===== Supplied information =====
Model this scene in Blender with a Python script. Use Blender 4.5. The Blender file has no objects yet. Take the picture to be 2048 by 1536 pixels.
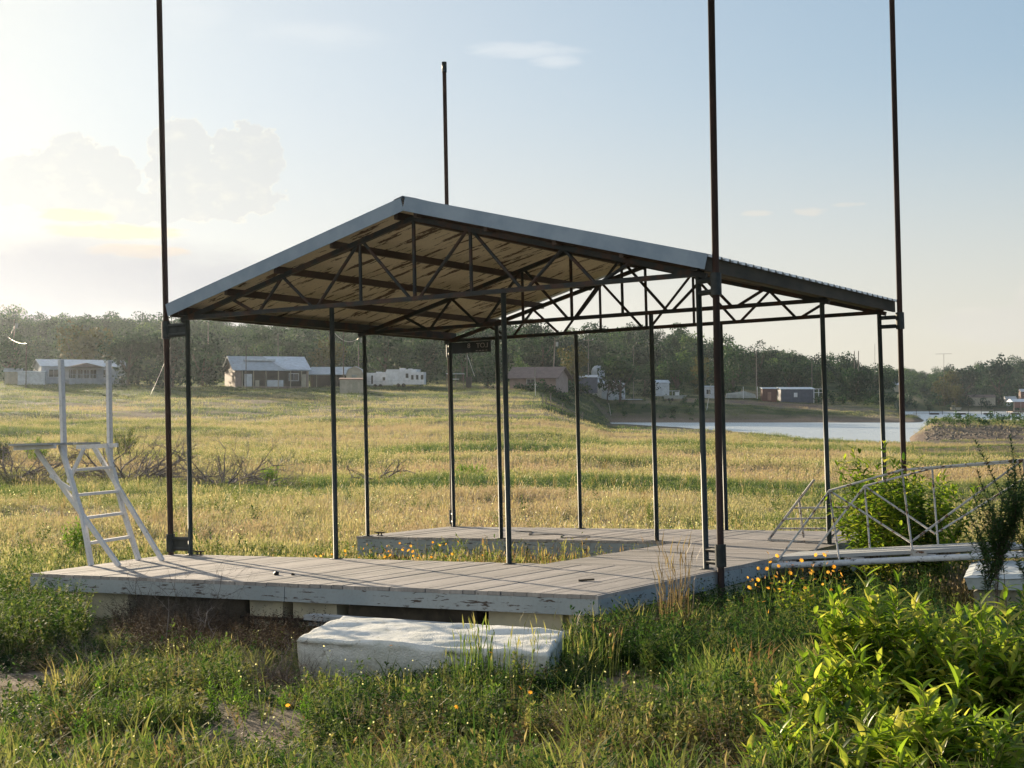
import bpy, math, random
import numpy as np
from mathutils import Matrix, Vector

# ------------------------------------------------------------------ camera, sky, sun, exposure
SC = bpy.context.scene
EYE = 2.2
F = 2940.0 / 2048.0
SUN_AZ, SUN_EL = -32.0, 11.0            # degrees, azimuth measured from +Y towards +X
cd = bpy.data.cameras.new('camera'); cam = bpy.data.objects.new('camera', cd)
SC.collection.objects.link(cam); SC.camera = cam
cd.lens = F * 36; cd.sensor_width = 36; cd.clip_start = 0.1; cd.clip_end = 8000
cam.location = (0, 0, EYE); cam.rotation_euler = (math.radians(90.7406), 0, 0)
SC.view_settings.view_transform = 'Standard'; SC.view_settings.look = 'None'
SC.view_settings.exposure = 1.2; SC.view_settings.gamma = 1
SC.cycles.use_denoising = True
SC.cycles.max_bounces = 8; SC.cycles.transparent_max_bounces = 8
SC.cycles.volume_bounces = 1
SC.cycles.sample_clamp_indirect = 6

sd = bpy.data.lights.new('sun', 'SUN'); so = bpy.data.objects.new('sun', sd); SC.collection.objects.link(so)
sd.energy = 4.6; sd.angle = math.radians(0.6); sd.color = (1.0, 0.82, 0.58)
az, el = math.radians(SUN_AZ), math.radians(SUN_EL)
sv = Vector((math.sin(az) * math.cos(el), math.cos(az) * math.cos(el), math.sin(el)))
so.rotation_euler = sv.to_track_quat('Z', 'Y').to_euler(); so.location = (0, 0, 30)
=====
-- What is required --
Using the material above, set down every line exactly, but skip the pictures.

-- Result for this exercise --
Model this scene in Blender with a Python script. Use Blender 4.5. The Blender file has no objects yet. Take the picture to be 2048 by 1536 pixels.
import bpy, math, random
import numpy as np
from mathutils import Matrix, Vector

# ------------------------------------------------------------------ camera, sky, sun, exposure
SC = bpy.context.scene
EYE = 2.2
F = 2940.0 / 2048.0
SUN_AZ, SUN_EL = -32.0, 11.0            # degrees, azimuth measured from +Y towards +X
cd = bpy.data.cameras.new('camera'); cam = bpy.data.objects.new('camera', cd)
SC.collection.objects.link(cam); SC.camera = cam
cd.lens = F * 36; cd.sensor_width = 36; cd.clip_start = 0.1; cd.clip_end = 8000
cam.location = (0, 0, EYE); cam.rotation_euler = (math.radians(90.7406), 0, 0)
SC.view_settings.view_transform = 'Standard'; SC.view_settings.look = 'None'
SC.view_settings.exposure = 1.2; SC.view_settings.gamma = 1
SC.cycles.use_denoising = True
SC.cycles.max_bounces = 8; SC.cycles.transparent_max_bounces = 8
SC.cycles.volume_bounces = 1
SC.cycles.sample_clamp_indirect = 6

sd = bpy.data.lights.new('sun', 'SUN'); so = bpy.data.objects.new('sun', sd); SC.collection.objects.link(so)
sd.energy = 4.6; sd.angle = math.radians(0.6); sd.color = (1.0, 0.82, 0.58)
az, el = math.radians(SUN_AZ), math.radians(SUN_EL)
sv = Vector((math.sin(az) * math.cos(el), math.cos(az) * math.cos(el), math.sin(el)))
so.rotation_euler = sv.to_track_quat('Z', 'Y').to_euler(); so.location = (0, 0, 30)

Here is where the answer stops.